I once had an interview with Senator O'Toole while writing an article for a university. I am not sure if he met me because he knew he would be speaking to a large number of graduates of the NUI, but I took the view from him then, and I have heard it reiterated today, that within the present Constitution we can bring about positive change. We can change the panels, the numbers represented on each panel and the number of nominating agencies. Small steps, like votes for emigrants and redrafting the panels, should be taken first. I agree with other Members regarding the university Senators and extending the franchise. That is common sense. Where change comes before the Seanad in the future, I hope we will take it on board and accept it.

I too welcome Deputy O'Keeffe. I wish to express appreciation to John Coakley and Michael Laver for the very comprehensive submission they forwarded. It gives a very detailed account of the options and choices which face us.

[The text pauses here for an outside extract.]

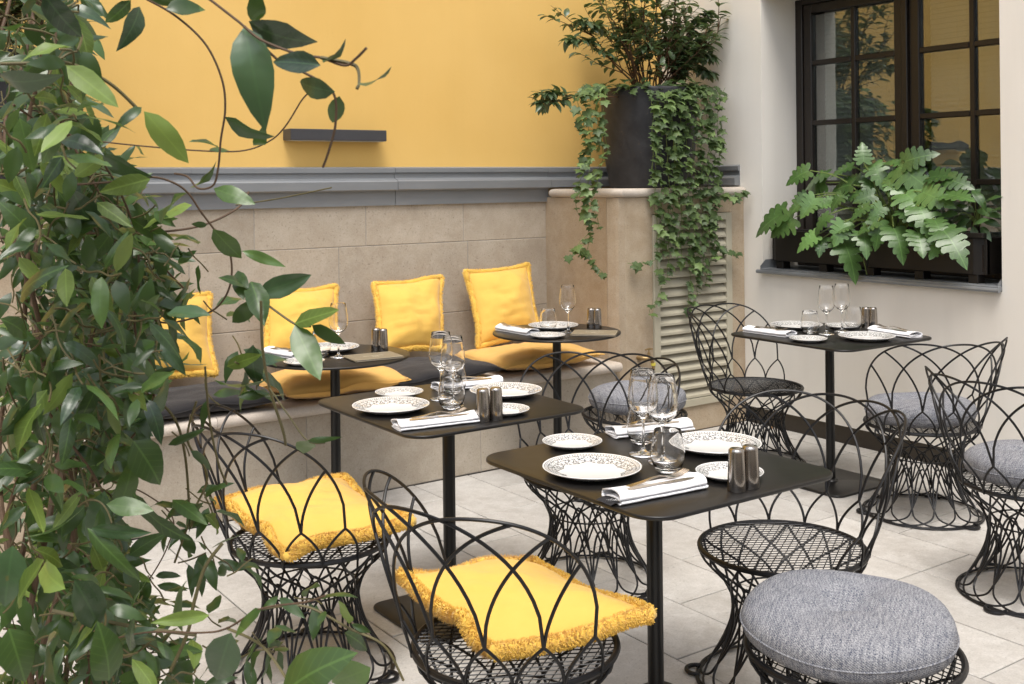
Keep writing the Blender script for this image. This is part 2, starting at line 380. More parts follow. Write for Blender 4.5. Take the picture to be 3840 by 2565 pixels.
# foliage
def leafmat(name, lo, hi, back, rough=.35, trans=.25, spec=.5, coat=0):
    k = NT(name); c = k.coord(); r = k.rand(); g = k.n('NewGeometry')
    n = k.noise(g.outputs['Position'], 14, 3); f = k.math('ADD', k.math('MULTIPLY', r, .75), k.math('MULTIPLY', n, .45), clamp=True)
    col = k.ramp(f, [(.12, lo), (.75, hi), (.97, tuple(min(1, x*1.7+.01) for x in hi))])
    # midrib on the object's own length
    sx = k.n('SeparateXYZ'); k.l(c, sx.inputs[0]); rib = k.math('LESS_THAN', k.math('ABSOLUTE', sx.outputs[0]), .012)
    vein = k.n('TexWave', wave_type='BANDS', bands_direction='Y'); k.l(k.mapping(c, (1, 1, 1)), vein.inputs['Vector']); vein.inputs['Scale'].default_value = 2.6; vein.inputs['Distortion'].default_value = 3.0
    col = k.mix(k.math('MULTIPLY', rib, .4), col, tuple(min(1, x*2.2) for x in hi))
    ax = k.math('ABSOLUTE', sx.outputs[0]); sv = k.math('SINE', k.math('MULTIPLY', k.math('SUBTRACT', sx.outputs[1], k.math('MULTIPLY', ax, 1.1)), 46))
    col = k.mix(k.math('MULTIPLY', k.ramp(sv, [(.86, 0.), (.98, 1.)]), .22), col, tuple(min(1, x*1.9) for x in hi))
    spot = k.ramp(k.noise(g.outputs['Position'], 60, 2), [(.70, 0.), (.76, 1.)]); col = k.mix(k.math('MULTIPLY', spot, k.math('MULTIPLY', k.math('GREATER_THAN', r, .7), .5)), col, (.16, .12, .03))
    col = k.mix(g.outputs['Backfacing'], col, back)
    k.set(col, k.math('MULTIPLY_ADD', n, .2, rough-.1), 0, spec)
    if coat: k.b.inputs['Coat Weight'].default_value = coat; k.b.inputs['Coat Roughness'].default_value = .18
    k.bump(k.math('ADD', k.math('MULTIPLY', vein.outputs[1], .12), n), .25, .0018)
    tl = k.n('BsdfTranslucent'); k.l(k.mix(.5, col, (hi[0]*2.2, hi[1]*2.4, hi[2]*.9)), tl.inputs['Color'])
    mx = k.n('MixShader'); mx.inputs[0].default_value = trans; k.l(k.b.outputs[0], mx.inputs[1]); k.l(tl.outputs[0], mx.inputs[2]); k.l(mx.outputs[0], k.out.inputs[0]); return k.m
M['vine'] = leafmat('glossy vine leaf', (.014,.034,.014), (.060,.112,.026), (.10,.15,.06), .34, .22, .55, .14)
M['ivy'] = leafmat('ivy leaf', (.030,.060,.022), (.105,.158,.050), (.14,.18,.08), .5, .2, .4)
M['camellia'] = leafmat('camellia leaf', (.028,.052,.028), (.080,.125,.055), (.10,.135,.06), .34, .18, .5, .15)
M['philo'] = leafmat('philodendron leaf', (.024,.060,.015), (.080,.155,.042), (.09,.135,.05), .33, .13, .5, .08)
M['lily'] = leafmat('peace lily leaf', (.03,.065,.02), (.06,.12,.035), (.08,.13,.05), .3, .2, .5, .12)
M['vine_dark'] = leafmat('dark vine leaf', (.010,.026,.014), (.036,.072,.027), (.07,.11,.045), .30, .10, .55, .2)
M['vine_light'] = leafmat('young vine leaf', (.06,.105,.022), (.135,.195,.045), (.14,.19,.06), .42, .32, .4, 0)
M['shoot'] = plain('olive brown shoot', (.115,.098,.042), .6, 0, .3, 60, .35, .4, .001)
M['gap'] = plain('shaded gap brown', (.09,.075,.058), .9)
M['dead'] = plain('dry brown leaf', (.25,.145,.07), .7)
M['stem'] = plain('brown vine stem', (.105,.066,.040), .7, 0, .3, 60, .35, .5, .001)
M['greenstem'] = plain('green stem', (.14,.20,.05), .5, 0, .4, 60, .2, .2, .001)
M['twig'] = plain('camellia twig', (.10,.058,.032), .8, 0, .2, 80, .3, .5, .001)

# ================================================================== SETTING
floor = MB().box(-14, 14, -14, 14, -.12, -.012).obj('floor', M['joint'], smooth=False); tag(floor, kind='structure')
PW, PL = .327, .655
def paver_mesh(L): return MB().box(-(PW-.006)/2, (PW-.006)/2, -(L-.006)/2, (L-.006)/2, -.028, 0, .002).mesh('paving_slab', M['paver'], smooth=False)
pm = paver_mesh(PL)
offs = {0: 2.57, 1: 2.90, 2: 2.575, 3: 2.575, 4: 2.575, 5: 2.91, 6: 2.945, 7: 2.61}
X0 = 2.43
for ci in range(-16, 9):
    xa = X0 + ci * PW
    y0 = offs.get(ci, 2.57 + (.327 if ci % 2 else 0) + .05 * math.sin(ci * 2.1))
    xc = xa + PW/2
    yend = 4.83; yj = y0 - 4 * PL
    while yj < yend - .01:
        L = min(PL, yend - yj)
        if ci == 8: me_w = None
        me = pm if L > PL - .002 else paver_mesh(L)
        o = link('paving_slab', me, floor, loc=(xc, yj + L/2, rnd.uniform(-.0012, .0004)), rot=(rnd.uniform(-.0015, .0015), rnd.uniform(-.002, .002), 0))
        if ci == 8:
            o.scale.x = (5.19 - xa) / PW; o.location.x = (xa + 5.19) / 2
        yj += PL
# shaded gap along the white wall
# --- back wall: yellow render over a stone dado with zinc flashing
yw = MB().box(-4, 5.4, 5.58, 5.9, -.02, 6.2).obj('yellow_wall', M['yellow'], smooth=False)
tag(yw, 'tall ochre yellow rendered wall above the grey zinc flashing', 'wall')
sw = thing('stone_wall', 'honey limestone block wall behind the bench, under the zinc flashing', 'wall', (2.6, 5.5, 0))
MB().box(-1.55, 1.59, .0035, .34, 0, 1.42).obj('wall_core', M['grout'], sw, smooth=False)
def blocks(parent, xs, z0, z1, y0, y1, ox, mat, name='stone_block', gap=.004):
    for a, b in zip(xs[:-1], xs[1:]):
        MB().box(a - ox + gap/2, b - ox - gap/2, y0 + rnd.uniform(-.0012, .0012), y1, z0 + gap/2, z1 - gap/2, .002).obj(name, mat, parent, smooth=False)
xs1 = [1.06, 1.52, 2.19, 2.85, 3.50, 4.17]; xs2 = [1.06, 1.84, 2.68, 3.53, 4.17]; xs3 = [1.06, 1.5, 2.3, 3.1, 3.85, 4.17]
blocks(sw, xs1, 1.184, 1.45, 0, .04, 2.6, M['stone_wall'])
blocks(sw, xs2, .766, 1.184, 0, .04, 2.6, M['stone_wall'])
blocks(sw, xs3, .44, .766, 0, .04, 2.6, M['stone_wall'])
# zinc flashing: fascia, nosing, sloped top, small upper nosing
fl = thing('zinc_flashing', 'grey zinc flashing strip capping the stone wall under the yellow render', 'flashing', (2.6, 5.5, 1.41))
prof = [(0.0, 0), (-.014, 0), (-.016, .085), (-.046, .083), (-.05, .09), (-.05, .135), (-.043, .143), (-.006, .155), (-.004, .182), (-.016, .184), (-.018, .188), (-.018, .212), (-.012, .216), (.09, .222), (.09, .0)]
def flash(x0, x1, dy=0): 
    pr = [(y - (dy if y < .05 else 0), z + (dy*.5 if 0 < z < .2 else 0)) for y, z in prof]
    return MB().extrude_x([(y, z) for y, z in pr], x0 - 2.6, x1 - 2.6)
for i, (a, b) in enumerate(((-.5, .62), (.62, 1.85), (1.85, 3.03), (3.03, 4.124))):
    flash(a + .0015, b, .003 * (i % 2)).obj('flashing_section', M['lead'], fl, smooth=False)
fl2 = thing('zinc_flashing', 'dark grey zinc flashing strip behind the ivy pot, turning the corner to the white wall', 'flashing', (2.6, 5.5, 1.41))
pr2 = [p for p in prof if p[1] >= .083 or p[0] >= 0]; pr2 = [(y, max(z, .09)) for y, z in pr2]
MB().extrude_x(pr2, 4.128 - 2.6, 5.17 - 2.6).obj('flashing_section', M['lead'], fl2, smooth=False)
m = MB()
n = len(pr2)   # the return along the white wall: same profile turned 90 degrees
vs = [(5.19 + y - 2.6, yy - 5.5, z) for yy in (5.46, 4.86) for y, z in [(min(a, .0) , b) for a, b in pr2]]
m.add(vs, [tuple(range(n)), tuple(range(2*n-1, n-1, -1))] + [(i, n+i, n+(i+1) % n, (i+1) % n) for i in range(n)])
m.obj('flashing_return', M['lead'], fl2, smooth=False)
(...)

The difficulty is that on around 2 March two years ago we had a comprehensive debate over a number of days suggesting adjustments which would make the House more effective and efficient and more relevant to the world outside. To date we have not seen much change in that regard, although I welcome the change whereby Deputy O'Keeffe is here with us discussing the options which might be put in place. I would like if we could have further adjustments and provide an opportunity to question the professors who prepared this document as would be done in the committees. That would allow us discuss proposed changes with the professionals and experienced political scientists and to make effective decisions.

I am not sure we are going to make any major advances. We have seen very little fundamental political change to the Constitution since its enactment other than where changes had to be initiated as a result of court decisions. It is rare that we have taken any other initiatives. We have set up committees and politicians have worked hard in those committees. The fundamental point is that there has been little change.